14.12.04

Bandung... oh Bandung (II)

Aku ngga tau pastinya, yang jelas, aku sering banget berkhayal, berimajinasi, jika aku menjadi walikota. Waktu masih menetap dan sekolah di bogor, aku selalu berkhayal tentang apa saja yang harus kulakukan sebagai walikota. Begitu pun ketika aku sudah kuliah di bandung.

Dalam lamunanku, biasanya sesaat sebelum tidur, aku memimpikan kota bandung dengan pedestrian yang lebar dan tertata rapi, bebas dari pedagang kakilima. Sehingga pada pagi hari terlihat para warga kota, dari anak-anak sekolah, mahasiswa, guru, dosen, PNS, karyawan dengan dinamisnya hilir mudik dengan aman dan nyaman di atas pedestrian menuju tempat tujuan masing-masing. Bagaimana dengan nasib para PKL? Tenang saja... aku juga berkhayal akan merelokasikan para PKL di suatu lokasi tertentu yang strategis. Sehingga warga kota dengan nyaman dapat berbelanja tanpa takut terserempet angkot atau becak. Tentu saja kebersihan merupakan hal yang mutlak, hingga tak ada lagi seekor lalat pun yang terlihat beterbangan. Bagaimana dengan warung-warung tenda pinggir jalan seperti di simpang dago yang sering dikunjungi para mahasiswa pada waktu malam? Pernah lihat kawasan champ elysee di paris yang terkenal dengan kafe-kafe pinggir jalannya? yaa mungkin ngga akan secantik itu, tetapi ide bagus juga jika warung-warung tenda tersebut diatur dengan konsep seperti itu. Waah, selain mempercantik kota, akan lebih nyaman bagi kita untuk makan malam di tempat semacam itu. Lalu di waktu malam, sudut kota akan semakin dipercantik dengan jejeran lampu-lampu jalan yang bersinar dengan benderangnya.
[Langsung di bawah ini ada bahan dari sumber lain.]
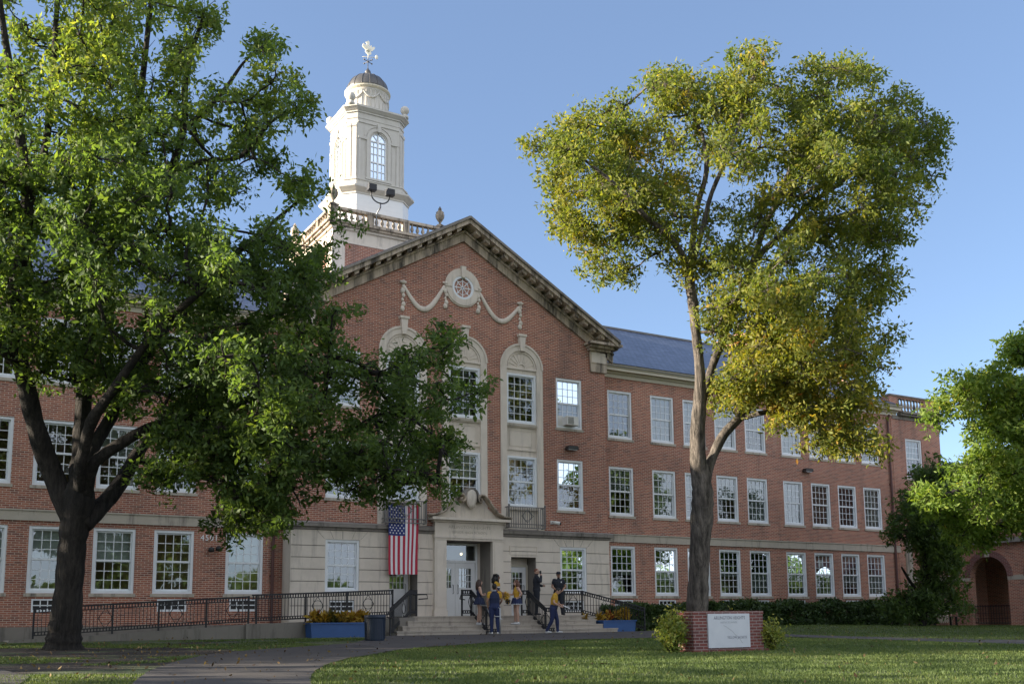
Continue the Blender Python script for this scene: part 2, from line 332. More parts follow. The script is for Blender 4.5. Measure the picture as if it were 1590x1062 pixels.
# pavilion brick, gable and its sides
PX0,PX1,PZS=10.84,23.95,3.86; ZE=11.35; ZA=15.12
pav=[(22.17,Z2,YP,1.23,2.02),(22.17,8.0,YP,1.23,2.02),(12.66,Z2,YP,1.23,2.02),(12.66,8.0,YP,1.23,2.02)]
bays=[AX-2.48,AX+.05,AX+2.55]
mb=MB(); wallgrid(mb,PX0,PX1,PZS,ZE,YP,[hole(w) for w in pav]+[(b-.93,b+.93,PZS,10.2,.1) for b in bays])
mb.add([(PX0,YP,ZE),(PX1,YP,ZE),(AX,YP,ZA)],[(0,1,2)])
mb.add([(PX0,YP,PZS),(PX0,YW+9,PZS),(PX0,YW+9,ZE),(PX0,YP,ZE)],[(0,1,2,3)]); mb.add([(PX1,YP,PZS),(PX1,YW+9,PZS),(PX1,YW+9,ZE),(PX1,YP,ZE)],[(0,1,2,3)])
mb.build('wall','brick',S)
# ground floor of the pavilion in limestone courses
gw=[(22.23,1.50,YP-.05,1.23,1.78),(12.68,1.50,YP-.05,1.23,1.78)]
gv=[(22.23,.80,YP-.05,.9,.42),(12.68,.80,YP-.05,.9,.42)]
SD=[(14.44,15.52),(19.40,20.50)]; DX0,DX1=16.60,18.52
mb=MB(); Ys=YP-.05
hol=[hole(w) for w in gw+gv]+[(a,b,.62,2.84,.75) for a,b in SD]+[(DX0,DX1,.62,3.38,1.05)]
# each course is a real block standing proud of a recessed joint
zc=[0,.62,1.03,1.44,1.85,2.26,2.66,3.06,3.60]
wallgrid(mb,PX0+.03,PX1-.03,0,3.60,Ys+.02,hol,rev=.2); mb.build('stone_joints','stone_sooty',S); mb=MB()
for a,b in zip(zc,zc[1:]):
    segs=[(PX0,PX1)]
    for h in hol:
        if h[2]<b-.05 and h[3]>a+.05:
            ns=[]
            for s0,s1 in segs:
                if h[1]<=s0 or h[0]>=s1: ns.append((s0,s1)); continue
                if h[0]-.02>s0: ns.append((s0,h[0]-.003))
                if h[1]+.02<s1: ns.append((h[1]+.003,s1))
            segs=ns
    zz0=a; zz1=b
    for h in hol:
        if a<h[3]<b-.03: mb.box(h[0]-.003,h[1]+.003,Ys-.010,Ys+.016,h[3]+.003,b-.012)
        if a+.03<h[2]<b: mb.box(h[0]-.003,h[1]+.003,Ys-.010,Ys+.016,a+.012,h[2]-.003)
    for s0,s1 in segs:
        if zz1-zz0>.1: mb.box(s0,s1,Ys-.010,Ys+.016,zz0+.012,zz1-.012)
mb.box(PX0,PX0+.03,Ys+.02,YW+.2,0,3.6); mb.box(PX1-.03,PX1,Ys+.02,YW+.2,0,3.6)
mb.build('stone_wall','stone',S)
for c in (22.23,12.68):                                              # fan of voussoir joints over the two ground windows
    for i in range(5):
        mb=MB(); t=(i-2)*.22; mb.bar((c+t*1.5,Ys-.0115,3.30),(c+t*2.1,Ys-.0115,3.58),.018,.004)
        mb.build('lintel_joint','stone_sooty',S)
mb=MB()
mb.box(PX0-.06,PX1+.06,Ys-.05,Ys+.06,3.605,3.70); mb.box(PX0-.14,PX1+.14,Ys-.14,Ys+.06,3.703,3.80); mb.prism([(Ys-.14,3.803),(Ys-.14,3.83),(YP+.0,3.90),(YP+.0,3.803)],PX0-.14,PX1+.14,'x')
mb.build('stone_cornice','stone_sooty',S)
for a,b in ((XL,PX0-.16),(PX1+.16,XR-.02)): mb=MB(); mb.box(a,b,YW-.05,YW+.03,3.62,3.92); mb.box(a,b,YW-.08,YW+.03,3.92,3.965); mb.build('band_course','stone_band',S)
for a,b in ((XL,PX0-.02),(PX1+.02,XR)): mb=MB(); mb.box(a,b,YW-.06,YW+.03,0,.42); mb.build('plinth','conc_dark',S)
# wing cornice: frieze board, bed mould, soffit, gutter
def cornice(a,b,Y,z):
    mb=MB(); mb.box(a,b,Y-.04,Y+.03,z,z+.16); mb.box(a,b,Y-.13,Y+.03,z+.163,z+.24); mb.box(a,b,Y-.34,Y+.03,z+.243,z+.33)
    mb.prism([(Y-.34,z+.333),(Y-.44,z+.44),(Y-.44,z+.475),(Y+.03,z+.475),(Y+.03,z+.333)],a,b,'x'); mb.build('cornice','trim',S)
    mb=MB(); mb.box(a,b,Y-.47,Y-.36,z+.478,z+.505); mb.build('gutter','iron',S)
cornice(XL,PX0-.02,YW,10.56); cornice(PX1+.02,XR+.3,YW,10.56)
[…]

Aku juga memimpikan untuk membangun semacam subway atau kereta bawah tanah sebagai sarana transportasi kota yang aman, nyaman, cepat, dan massive. Coba bayangkan jika seluruh penjuru kota bandung, misalnya dari cimahi sampai jatinangor, dari setiabudi sampai kopo, terbentang rel-rel kereta bawah tanah dengan misalnya, alun-alun sebagai intersection-nya. Warga kota pun dapat dengan mudah menuju pusat-pusat keramaian kota tanpa harus terjebak kemacetan, ataupun jengkel menunggu angkot yang tak bosan-bosannya ngetem, ataupun terbatuk-batuk menghirup asap rokok dalam angkot yang berdesak-desakan. Bayangkan suasana stasiun subway yang nyaman dan bebas dari pencopet dan tukang palak, tiket yang dapat dengan mudah dibeli melalui mesin otomatis, menunggu kereta yang datang tiap lima menit, suasana dalam kereta -yang walaupun kita harus berdiri karena ramainya- tetap dapat tersenyum karena menikmati hawa sejuk dari pendingin udara. "Pemberhentian berikutnya, ITB... next destination, ITB" terdengar suara seorang wanita dari loudspeaker untuk menginformasikan para penumpang akan pemberhentian selanjutnya.

Aku percaya, mimpiku ini bukan sekedar utopia. Dan insya Allah, aku pun yakin, suatu saat nanti akan tiba seseorang yang akan memimpin bandung dengan hati... dan ia mengerti benar akan konsep dalam islam: sayyiduhum qaumi, khadimuhum - pemimpin suatu kaum adalah pelayan bagi kaum itu.